Bullying and the Measure of a Man

Bullying occurs across all groups and ages. However, this short message is mainly intended for boys and young men, who are likely to become perpetrators or victims of bullying.

From memories and observations I made in my childhood and teen years, I’ve made the assumption that bullying is often a boy’s attempt to demonstrate his manliness to others. Acts of bullying usually occur in front of a group of followers, so that the display of manliness can gain the reputation the bully desires.

At that age, boys and young men have different ideas of “the measure of a man”.
Some of these measures include:
• Physical strength
• Sporting achievements
• Fearlessness
• Daring to speak in a mocking and disrespectful manner to teachers and other people in positions of authority
• Adventurous experimentation with alcohol and drugs and
• Being known as a “winner” with significant numbers of the opposite sex.

There’s another measure of a man I to want highlight, because I believe that if we could get boys and young men to value this particular measure, then we could make significant advances in overcoming bullying.

The measure I’m talking about is how prepared someone is to risk his reputation, and possibly losing some of his friends, to defend, support and encourage those who are weaker and less confident than others.

Consider this fairly typical bullying scenario.
A quiet natured high school boy (about 13 to 15 years old) is sitting by himself in the schoolyard having lunch. Another boy, with several of his mates following approaches the boy and demands that he hand over his lunch and pocket money. After the boy complies with the demand, the other boy spits in his face and makes some very devaluing, humiliating comments to him before walking away, with his friends admiring him for his toughness and general manliness.

I’ll come back to that scenario in a moment.

There’s a good illustration of the measure of a man I mentioned earlier, in a bible story which is well known as the parable of the Good Samaritan. It is a story Jesus told when he was talking with a man about the importance of the commandment to “love your neighbour”. The man asked Jesus, “And who is my neighbour?” Here is a rough version of the story Jesus told in response to the question:

A man was walking along a road, which was the main method of travelling 2,000 years ago, when a group of men attacked him. They robbed him, stripped him, and severely beat him, and then left him naked and half dead on the side of the road.

Two different men came past him on separate occasions. They were both citizens who were highly regarded in religious circles. However, for personal reasons they chose not to get involved and passed by the wounded man without offering any assistance.

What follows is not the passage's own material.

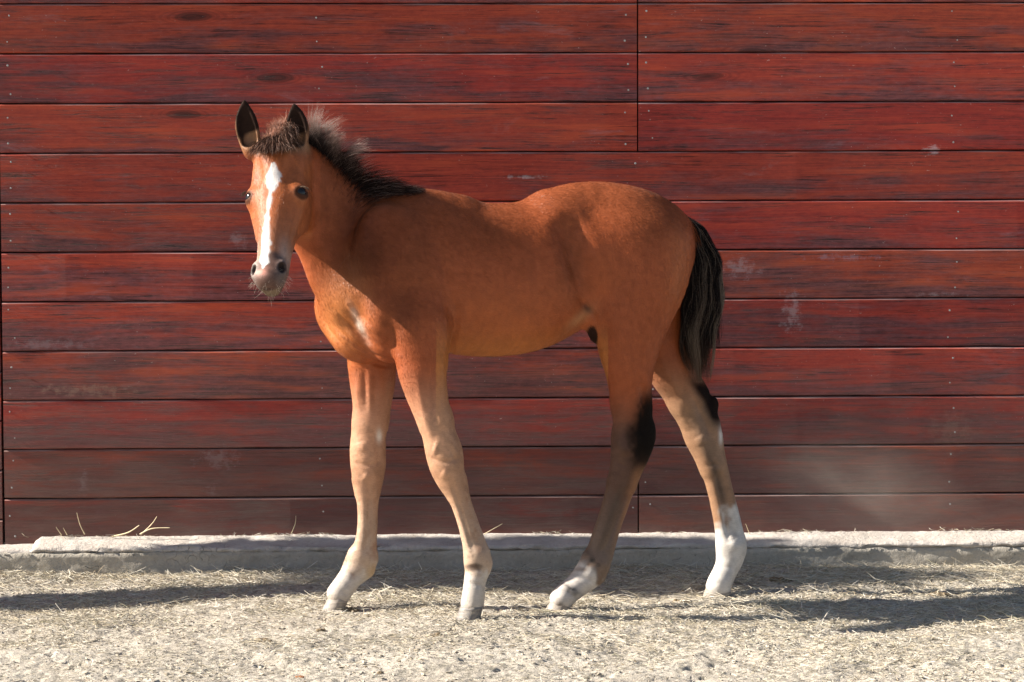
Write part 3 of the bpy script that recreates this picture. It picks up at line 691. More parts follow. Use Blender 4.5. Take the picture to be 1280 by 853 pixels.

Then another man came along. He was from a cultural group who were significantly devalued in the community. However, when he saw the man, he felt compassion for him. He performed some first aid on his wounds, gave him some of his clothes, and then took the man on his donkey to the nearest village where he arranged for accommodation for him at an inn. He then told the inn keeper that he would pay for any additional costs of looking after the man when he returned.

After telling that story, Jesus asked the question, “Which of the three men who came along would you say was a neighbour to the man who had been attacked?” The obvious answer was, “The one who looked after him.”

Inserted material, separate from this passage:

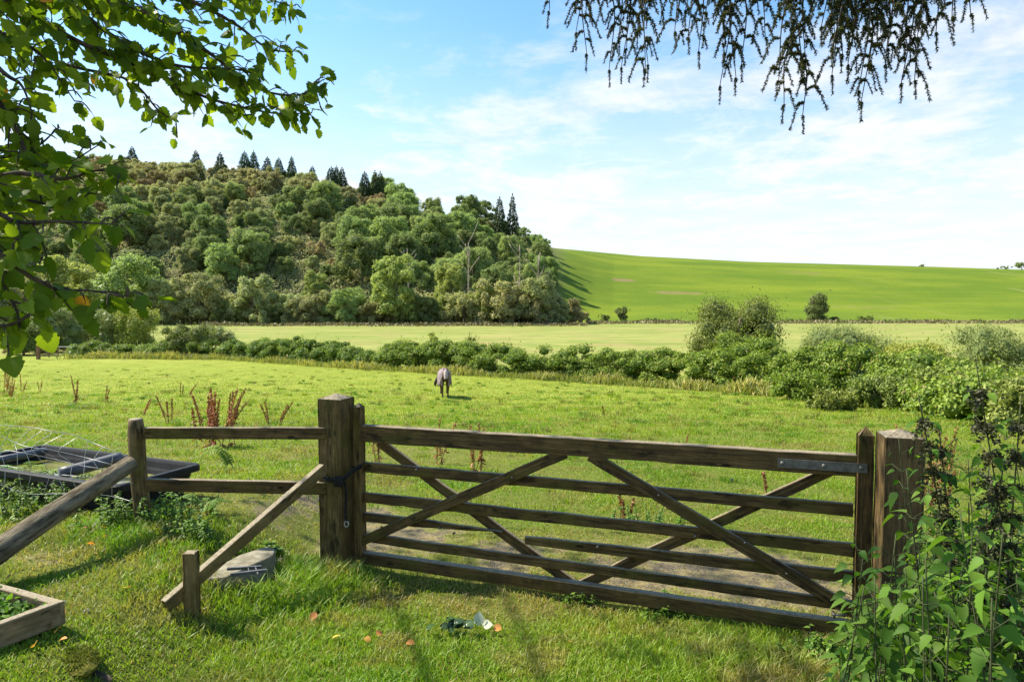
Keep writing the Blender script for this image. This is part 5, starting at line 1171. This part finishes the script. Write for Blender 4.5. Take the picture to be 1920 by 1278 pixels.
# ------------------------------------------------------------ drooping spruce, top right
def spruce():
    r = np.random.default_rng(33); tb = Vector((3.6, 1.0, 0)); e = empty('spruce_tree', tb, 'weeping spruce whose drooping sprays hang into the top right of the view', 'tree')
    tk = Acc(); tube(tk, [tb-Vector((0, 0, .2)), Vector((3.6, 1.0, 3)), Vector((3.55, 1.1, 7))], [.2, .16, .09], 12); tk.obj('trunk', M_BARK, e)
    br = Acc(); nd = Acc()
    # boughs pass just above the frame; sprays hang from them: (u, v_top, v_tip, sideways px, d)
    bough1 = [P3(1900, -420, 3.4), P3(1600, -120, 3.5), P3(1400, -60, 3.6), P3(1200, -60, 3.7), P3(1040, -30, 3.8)]; bough2 = [P3(1950, -420, 3.2), P3(1850, -120, 3.3), P3(1700, -70, 3.3), P3(1560, -60, 3.3), P3(1480, -40, 3.3)]
    for bq in (bough1, bough2): tube(br, spline(bq, 8), np.linspace(.028, .008, 8*4), 7)
    tube(br, spline([Vector((3.58, 1.05, 5.2)), P3(1900, -420, 3.3)], 4) , .03, 7); 
    def shoot(p, d0, ln, rad, nn):
        # a hanging needled shoot
        d1 = nrm(np.asarray(d0)*.35+np.array([0, 0, -1.2])); pts = [p, p+nrm(np.asarray(d0))*ln*.28, p+nrm(np.asarray(d0))*ln*.34+d1*ln*.72]; pth = spline(pts, 4); tube(br, pth, .0022, 4, cap=False)
        t = r.random(nn); k = t*(len(pth)-1); i0 = np.clip(k.astype(int), 0, len(pth)-2); P = pth[i0]+(pth[i0+1]-pth[i0])*(k-i0)[:, None]; T = nrm(pth[i0+1]-pth[i0]); rd = nrm(np.cross(T, r.normal(size=(nn, 3)))); D = nrm(rd+T*.8)
        scatter(nd, P, D, r.normal(size=(nn, 3)), rad*(.7+.5*r.random(nn)), T_NARROW, np.clip(r.random(nn)*.6+.4*(D[:, 2] > .1), 0, 1), 1.0)
        return pth
    def spray(u, v0, v1, du, d, dens=1.0, wid=1.0):
        p0 = np.array(P3(u, v0, d)); p1 = np.array(P3(u+du, v1, d+r.normal()*.1)); L_ = np.linalg.norm(p1-p0); pth = spline([p0, p0*.55+p1*.45+np.array([np.sign(du+.01)*L_*.10, 0, L_*.08]), p1], 8); tube(br, pth, np.linspace(.0055, .002, len(pth)), 5, cap=False)
        n = int(L_*27*dens)+2
        for k in range(n):
            t = .12+.88*(k+.5*r.random())/n; i = min(int(t*(len(pth)-1)), len(pth)-2); p = pth[i]; az = r.random()*6.28; s_ = (1 if k % 2 else -1); d0 = np.array([s_*(.7+.7*r.random())*wid, r.normal()*.5, -.25+.25*r.normal()])
            sub = .07+.11*r.random()
            q = shoot(p, d0, sub, .0135, int(sub*1500))
            if r.random() < .35: shoot(q[len(q)//2], d0*np.array([-.4, 1, 1])+.3*r.normal(size=3), .05+.05*r.random(), .012, 110)
        shoot(pth[-1], (p1-p0)/L_, .09, .013, 130)
    for a in [(1050, -70, 20, -20, 3.8), (1080, -60, 60, 0, 3.75), (1110, -50, 100, -10, 3.7), (1130, -50, 130, 12, 3.7), (1150, -50, 70, 10, 3.7), (1165, -60, 125, 0, 3.7), (1180, -40, 10, 20, 3.7), (1225, -60, 120, -10, 3.65), (1245, -40, 60, 20, 3.6), (1270, -60, 70, 20, 3.6), (1300, -60, 95, 10, 3.6), (1330, -60, 80, 25, 3.6), (1350, -50, 160, 0, 3.6), (1375, -50, 120, 15, 3.6), (1395, -50, 70, 40, 3.55), (1400, -60, 145, -20, 3.55), (1250, -60, 130, -40, 3.6), (1205, -30, 90, -30, 3.7), (1320, -50, 40, 0, 3.6), (1450, -60, 5, 10, 3.5), (1215, -60, 20, 25, 3.7), (1095, -70, 10, 10, 3.8), (1285, -60, 20, 0, 3.6), (1370, -70, 20, -10, 3.6)]: spray(*a, dens=.55)
    for a in [(1500, -60, 60, -15, 3.3), (1530, -60, 110, -20, 3.3), (1520, -50, 150, -60, 3.3), (1500, 60, 195, -30, 3.3), (1495, 90, 215, 10, 3.3), (1560, -60, 90, 0, 3.3), (1585, -60, 120, 5, 3.3), (1600, -60, 170, 10, 3.3), (1615, -30, 190, 0, 3.3), (1630, -60, 100, 0, 3.3), (1655, -60, 90, 10, 3.3), (1680, -60, 80, 15, 3.3), (1690, -60, 155, 0, 3.3), (1700, 60, 150, 15, 3.3), (1710, -60, 70, 10, 3.3), (1740, -60, 60, 15, 3.3), (1770, -60, 30, 15, 3.3), (1790, -60, 25, 30, 3.3), (1545, -40, 140, 15, 3.3), (1470, -60, 40, 15, 3.3), (1540, -60, 50, 0, 3.25), (1575, -60, 60, -10, 3.25), (1610, -60, 50, -10, 3.25), (1645, -60, 40, 0, 3.25), (1670, -60, 30, 0, 3.25), (1600, -60, 100, -20, 3.4), (1640, -60, 120, 20, 3.4), (1560, -60, 60, 30, 3.4), (1725, -60, 20, 0, 3.4), (1510, 20, 120, -5, 3.35)]: spray(*a, dens=.62)
    br.obj('branches', M_BARK, e); nd.obj('needles', M_SPRUCE, e, smooth=False)
spruce()
# ------------------------------------------------------------ nettles, bottom right
def nettle(base, top, seed, label, seeds=True, leaf=.085, n=9, rad=.0036, bend=None, t0=.25, group='tall nettles by the right gate post'):
    r = np.random.default_rng(seed); e = empty('nettle', base, label, 'nettle', group); B = np.array(base); T_ = np.array(top); L_ = np.linalg.norm(T_-B)
    mid = (B+T_)/2+(np.array(bend) if bend is not None else np.array([r.normal()*.05, r.normal()*.05, .04])); pth = spline([B, mid, T_], 12); m = len(pth); st = Acc(); tube(st, pth, np.linspace(rad, rad*.45, m), 6); lf = Acc(); sd_ = Acc()
    for k in range(n):
        t = t0+(1-t0)*(k+.5)/n; i = min(int(t*(m-1)), m-2); p = pth[i]; td = nrm(pth[i+1]-pth[i]); a0 = (k % 2)*math.pi/2+r.random()*.5
        u_ = nrm(np.cross(td, [0.2, 1., .1])); w_ = np.cross(td, u_)
        for s_ in (0, math.pi):
            o_ = u_*math.cos(a0+s_)+w_*math.sin(a0+s_); pe = .02+.025*r.random(); q = p+(o_+td*.4)*pe; tube(st, [p, q], rad*.3, 4, cap=False); sz = leaf*(1.15-.55*t)*(.75+.5*r.random())
            if seeds and t > .45: sz *= .75
            ld = nrm(o_+np.array([0, 0, -.35])+.25*r.normal(size=3)); scatter(lf, [q], [ld], [nrm(np.array([0, 0, 1.])+.35*r.normal(size=3)+td*.2)], sz, T_NETTLE, r.random(1), 1.15)
            if seeds and t > .35:
                for j in range(3):
                    dd = nrm(o_+.6*r.normal(size=3)+np.array([0, 0, -.3])); ln = .018+.026*r.random(); kk = 18; tt_ = r.random(kk); P = p+dd*ln*tt_[:, None]+np.array([0, 0, -.55])*ln*(tt_**2)[:, None]+r.normal(size=(kk, 3))*.0035
                    scatter(sd_, P, nrm(r.normal(size=(kk, 3))), r.normal(size=(kk, 3)), .006+.005*r.random(kk), T_DIA, r.random(kk), 1.3)
    st.obj('stem', M_STEM, e); lf.obj('leaves', M_NETTLE, e)
    if seeds: sd_.obj('seed_clusters', M_SEED, e, smooth=False)
def gxy(x, y): return Vector((x, y, H1(x, y)))
NT = [((1905, 2.3), (1722, 740, 1.75), True, .07, 'tall nettle stalk with dark seed clusters leaning left past the post', 14), ((1960, 1.9), (1830, 678, 1.55), True, .075, 'tallest dark seeded nettle stalk, rising against the hedge', 15), ((1900, 1.7), (1915, 740, 1.6), True, .08, 'seeded nettle stalk at the right border', 12),
 ((1850, 2.2), (1760, 800, 1.8), True, .075, 'seeded nettle stalk between the two tall leaning ones', 12), ((1800, 1.9), (1700, 880, 1.7), False, .075, 'green nettle shoot in front of the right gate post', 9), ((1700, 2.2), (1600, 1000, 2.1), False, .075, 'green nettle shoot reaching left across the gate stile', 8), ((1760, 2.4), (1685, 820, 2.4), False, .05, 'slim pale nettle tip in front of the right gate post', 9),
 ((1860, 1.5), (1800, 960, 1.45), False, .085, 'broad leaved nettle low in the right corner', 9), ((1900, 1.3), (1880, 1000, 1.3), False, .09, 'large leaved nettle filling the right corner', 9), ((1780, 1.4), (1730, 1080, 1.4), False, .08, 'nettle with toothed leaves at the bottom right', 8), ((1720, 1.5), (1640, 1080, 1.6), False, .075, 'nettle arching over the foot of the right gate post', 8),
 ((1840, 1.8), (1855, 850, 1.75), True, .08, 'dark seeded nettle in the middle of the right hand clump', 11), ((1930, 1.7), (1880, 880, 1.6), True, .085, 'dark seeded nettle low at the right border', 10), ((1700, 1.7), (1680, 1000, 1.75), False, .07, 'leafy nettle directly before the right gate post', 9), ((1820, 1.3), (1780, 1150, 1.25), False, .09, 'nettle with the largest leaves at the bottom right', 7), ((1900, 1.2), (1860, 1120, 1.2), False, .09, 'nearest nettle in the bottom right corner', 7),
 ((1680, 1.9), (1625, 1120, 1.9), False, .06, 'small nettle at the foot of the right gate post', 8), ((1760, 2.6), (1740, 900, 2.5), False, .07, 'nettle standing behind the right hand clump', 11), ((1840, 2.7), (1815, 860, 2.6), False, .07, 'nettle standing furthest back by the post', 11), ((1920, 2.6), (1900, 830, 2.5), False, .08, 'nettle at the back by the right border', 11), ((1800, 2.2), (1790, 1000, 2.1), False, .08, 'leafy nettle in the heart of the clump', 10), ((1870, 2.1), (1870, 1000, 2.0), False, .08, 'leafy nettle near the right border', 10), ((1740, 1.9), (1760, 1080, 1.8), False, .08, 'low leafy nettle in the lower clump', 9), ((1950, 2.0), (1920, 960, 1.9), False, .09, 'leafy nettle cut by the right border', 10)]
for i, ((ub, db), (ut, vt, dt), sd2, lf_, lab, n_) in enumerate(NT):
    xb = (ub-960)/F_PX*db; nettle(gxy(xb, db), P3(ut, vt, dt), 700+i, lab, sd2, lf_*.92, int(n_*2.8), t0=.15 if not sd2 else .2)
for i in range(84):
    r_ = np.random.default_rng(800+i); u = 1625+330*r_.random()**.8; d = 1.45+1.5*r_.random(); x = (u-960)/F_PX*d; b = gxy(x, d); vt = 940+200*r_.random()+max(0, (1780-u)*.85)
    q_ = ('at the left edge of the clump' if u < 1700 else 'left of the clump centre' if u < 1770 else 'in the clump centre' if u < 1840 else 'right of the clump centre' if u < 1900 else 'at the right border')
    w_ = 'front' if d < 1.9 else 'middle' if d < 2.4 else 'back'; h_n = 'lowest' if vt > 1120 else 'short' if vt > 1030 else 'taller'
    nettle(b, P3(u-40*r_.random(), vt, d), 820+i, f'{h_n} leafy green nettle in the {w_} row {q_}', False, .072, 27, t0=.08, group='short nettles under the tall stalks')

Now the question, “Who was a neighbour to the man?” is very similar to the question, “Who was the real man in this situation?”

Let’s go back to the school yard scenario.

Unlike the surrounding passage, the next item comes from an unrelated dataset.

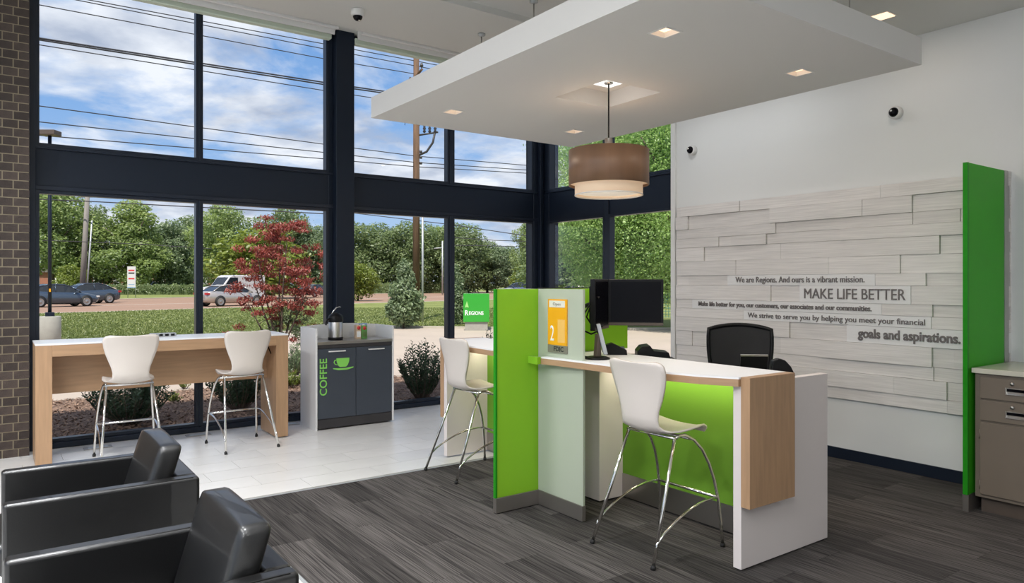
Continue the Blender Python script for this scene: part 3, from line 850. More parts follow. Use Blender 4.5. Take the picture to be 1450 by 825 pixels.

Keeping in mind the measure of a man that I mentioned earlier, about defending, supporting, and encouraging those who are weaker and less confident than others, my suggestion is that a real man in this situation would be one of the group following the bully, who steps in and says, “Leave him alone – give him back his lunch and money”, and then sits down with the boy and gives him assurance that he’ll look after him, be his friend, and help him to develop more confidence. He gives no consideration to the possibility that he may lose some of his friends by interfering in the situation this way.

Being popular with the “in-group” is very important for boys and young men. It gives them a feeling of security.

Being a real man, according to the measure I’ve presented here isn’t easy, because it may involve losing favour with the popular crowd. It takes a lot of courage to stand against the flow of the majority. But I believe that choosing to make a commitment to someone who needs a supportive, encouraging friend and mentor will ultimately win the admiration of people who matter most, and that choice will be a much more rewarding experience.

In later years, this is the quality of character who will take the lead in standing against the major injustices in the world (like child slavery), and the oppression of minority groups.